Signed-off-by: Random J Developer <random@developer.example.org>
[lucky@maintainer.example.org: struct foo moved from foo.c to foo.h]
Signed-off-by: Lucky K Maintainer <lucky@maintainer.example.org>
which is explicitly described as being to avoid "mak[ing] him endorse your bugs". It doesn't come up very often, though, since most issues get resolved fine by patch ping-pong.

Meanwhile, for your case (2) I think Suggested-By: is more appropriate than Reported-By: if your patch really is a rework of the contribution rather than just a new patch to fix the same bug.

Kindness and open-source projects

Posted Jul 5, 2018 19:21 UTC (Thu) by xtifr (guest, #143) [Link]

> At the same time, putting somebody else's name on something they haven't authored may be perilous.

If you give them *exclusive* credit when the work isn't exclusively theirs, sure. But there shouldn't be a problem with giving *all* the authors credit if it's a collaborative work. In fact, that's so clearly the right thing to do that I'm surprised there's any question about it.

When someone sends me a patch and I end up reworking it, I have never considered *not* saying (at the very least): "based on work by so-and-so." Whether they end up on blame lists may depend on a variety of factors, depending on how much reworking was needed, but at the very least, I make sure the name ends up in commit messages and changelogs.

(Aside: I also don't care whether upstream takes my patches directly or rewrites them. The important thing to me is that the problem is fixed. I do, of course, like getting some appropriate amount of credit for my help, but unless it's a project where I have plans to get more involved, I don't necessarily *want* to have to jump through the hoops of learning all the project's coding standards.)

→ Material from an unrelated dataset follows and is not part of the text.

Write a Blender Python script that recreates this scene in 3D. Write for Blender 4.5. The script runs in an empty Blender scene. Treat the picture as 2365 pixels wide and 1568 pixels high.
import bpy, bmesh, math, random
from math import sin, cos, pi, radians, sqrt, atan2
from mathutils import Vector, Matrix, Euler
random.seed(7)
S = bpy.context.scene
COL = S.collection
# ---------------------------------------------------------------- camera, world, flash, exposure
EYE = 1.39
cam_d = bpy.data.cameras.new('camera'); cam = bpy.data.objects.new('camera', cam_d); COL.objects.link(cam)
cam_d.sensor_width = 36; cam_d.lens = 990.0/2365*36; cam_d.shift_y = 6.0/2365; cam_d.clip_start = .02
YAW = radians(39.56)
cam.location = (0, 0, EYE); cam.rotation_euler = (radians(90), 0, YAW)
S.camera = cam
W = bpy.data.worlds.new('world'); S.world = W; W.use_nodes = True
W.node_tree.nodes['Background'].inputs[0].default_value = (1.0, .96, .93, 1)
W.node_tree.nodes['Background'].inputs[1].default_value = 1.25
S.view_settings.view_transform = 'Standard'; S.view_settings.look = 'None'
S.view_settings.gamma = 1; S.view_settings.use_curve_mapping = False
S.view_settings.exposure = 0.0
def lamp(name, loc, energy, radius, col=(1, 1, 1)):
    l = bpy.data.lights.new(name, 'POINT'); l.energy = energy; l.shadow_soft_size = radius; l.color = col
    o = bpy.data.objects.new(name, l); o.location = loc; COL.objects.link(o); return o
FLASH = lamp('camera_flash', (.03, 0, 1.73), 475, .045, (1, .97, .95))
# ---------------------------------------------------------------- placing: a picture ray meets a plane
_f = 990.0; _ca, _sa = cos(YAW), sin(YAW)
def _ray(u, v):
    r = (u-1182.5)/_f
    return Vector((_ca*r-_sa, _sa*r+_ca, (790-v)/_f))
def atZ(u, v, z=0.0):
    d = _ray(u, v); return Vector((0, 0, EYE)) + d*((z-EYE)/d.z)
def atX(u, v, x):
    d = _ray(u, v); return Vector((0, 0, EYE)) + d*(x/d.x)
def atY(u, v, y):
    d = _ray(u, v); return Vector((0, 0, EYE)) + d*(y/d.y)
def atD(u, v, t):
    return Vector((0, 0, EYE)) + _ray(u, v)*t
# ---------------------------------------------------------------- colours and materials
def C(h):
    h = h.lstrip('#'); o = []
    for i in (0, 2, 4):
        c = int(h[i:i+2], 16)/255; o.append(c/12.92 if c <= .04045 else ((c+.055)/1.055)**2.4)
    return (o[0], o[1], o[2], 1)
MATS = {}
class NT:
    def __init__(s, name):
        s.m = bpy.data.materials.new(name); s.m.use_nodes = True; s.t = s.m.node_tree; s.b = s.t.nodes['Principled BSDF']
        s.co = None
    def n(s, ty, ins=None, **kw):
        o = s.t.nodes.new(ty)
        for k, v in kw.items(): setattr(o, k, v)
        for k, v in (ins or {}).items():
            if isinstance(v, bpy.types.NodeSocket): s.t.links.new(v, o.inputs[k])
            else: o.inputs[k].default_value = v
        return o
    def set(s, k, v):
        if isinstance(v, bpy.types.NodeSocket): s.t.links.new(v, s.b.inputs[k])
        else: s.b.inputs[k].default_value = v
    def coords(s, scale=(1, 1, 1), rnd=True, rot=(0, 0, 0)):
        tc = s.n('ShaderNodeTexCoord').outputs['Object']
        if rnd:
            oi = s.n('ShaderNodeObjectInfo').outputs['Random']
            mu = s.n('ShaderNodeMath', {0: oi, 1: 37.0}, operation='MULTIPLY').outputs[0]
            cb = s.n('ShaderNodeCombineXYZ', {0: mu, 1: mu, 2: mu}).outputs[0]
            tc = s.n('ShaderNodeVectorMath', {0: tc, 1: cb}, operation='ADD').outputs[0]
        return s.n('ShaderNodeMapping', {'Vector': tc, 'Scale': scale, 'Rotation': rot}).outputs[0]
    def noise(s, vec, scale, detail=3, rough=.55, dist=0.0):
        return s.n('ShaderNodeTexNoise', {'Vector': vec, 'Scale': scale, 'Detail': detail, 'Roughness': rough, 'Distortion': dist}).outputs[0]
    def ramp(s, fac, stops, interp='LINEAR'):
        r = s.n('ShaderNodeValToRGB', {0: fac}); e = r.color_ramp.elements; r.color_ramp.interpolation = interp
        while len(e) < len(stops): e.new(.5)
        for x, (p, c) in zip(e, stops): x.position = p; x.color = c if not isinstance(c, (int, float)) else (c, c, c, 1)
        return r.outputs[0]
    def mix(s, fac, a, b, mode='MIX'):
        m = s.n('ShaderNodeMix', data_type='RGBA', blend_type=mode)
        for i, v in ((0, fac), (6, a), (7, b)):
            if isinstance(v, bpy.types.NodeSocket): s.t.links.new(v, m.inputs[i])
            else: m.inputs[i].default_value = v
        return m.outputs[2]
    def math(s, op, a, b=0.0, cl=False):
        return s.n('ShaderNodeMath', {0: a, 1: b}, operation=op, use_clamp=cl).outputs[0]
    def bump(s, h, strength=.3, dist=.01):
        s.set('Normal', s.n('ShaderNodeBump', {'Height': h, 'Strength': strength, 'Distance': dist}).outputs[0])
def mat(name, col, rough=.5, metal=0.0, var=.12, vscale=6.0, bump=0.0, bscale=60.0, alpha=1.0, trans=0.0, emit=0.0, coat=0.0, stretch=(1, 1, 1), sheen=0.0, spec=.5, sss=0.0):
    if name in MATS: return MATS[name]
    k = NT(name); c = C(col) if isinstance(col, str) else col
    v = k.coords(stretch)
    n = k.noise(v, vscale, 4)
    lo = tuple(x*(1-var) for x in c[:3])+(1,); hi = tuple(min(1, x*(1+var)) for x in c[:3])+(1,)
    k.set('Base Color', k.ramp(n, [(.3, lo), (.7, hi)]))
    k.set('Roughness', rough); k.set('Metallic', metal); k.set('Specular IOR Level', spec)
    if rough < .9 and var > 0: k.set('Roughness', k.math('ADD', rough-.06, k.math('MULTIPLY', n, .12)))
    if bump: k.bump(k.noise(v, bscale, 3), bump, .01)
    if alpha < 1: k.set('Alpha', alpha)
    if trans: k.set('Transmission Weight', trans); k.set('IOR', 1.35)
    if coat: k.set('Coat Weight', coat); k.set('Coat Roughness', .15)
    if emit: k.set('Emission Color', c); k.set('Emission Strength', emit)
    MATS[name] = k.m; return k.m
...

Kindness and open-source projects

Posted Jul 4, 2018 8:53 UTC (Wed) by karkhaz (subscriber, #99844) [Link]

> Is the reason why many people still insist on the contributor reworking the patch because of the (mainly) git chain of authorship principle?

For me, this depends on how closely I associate with the project in question. If I'm making a drive-by contribution, I honestly don't care if somebody takes my patch and runs off with it; as long as the bug gets fixed, it's all good. But if I'm making regular contributions to a project, I appreciate having one of the maintainers walk me though what the project's norms and guidelines are and helping me to rework it, so that I can submit a patch more smoothly in the future, and also get recognition within the project.

For drive-by contributions, I appreciate that it's a waste of the maintainer's time to explain the unwritten rules to everybody time after time, because the effort is wasted on somebody who won't be contributing much in the future. OTOH, I do realise that a lot of folks will start with a drive-by to "test the waters" and see how welcoming and responsive a project is, before committing to sending more substantial patches...

I now wonder whether it would be productive for some projects to officially have drive-bys as a category in-between feature requests and pull requests.

- Feature request: I ask nicely for a feature, hoping that somebody else will implement it

- Drive-by: I ask nicely for a feature, implementing an initial patch to get the ball rolling. But I don't have the time or resources to follow through, so anybody should feel free to write the patch properly and claim authorship, or just apply the patch if it is already good enough.

- Pull request: I ask nicely for a feature, write a patch, and commit to working with the maintainers to rework and polish the patch until it gets merged in.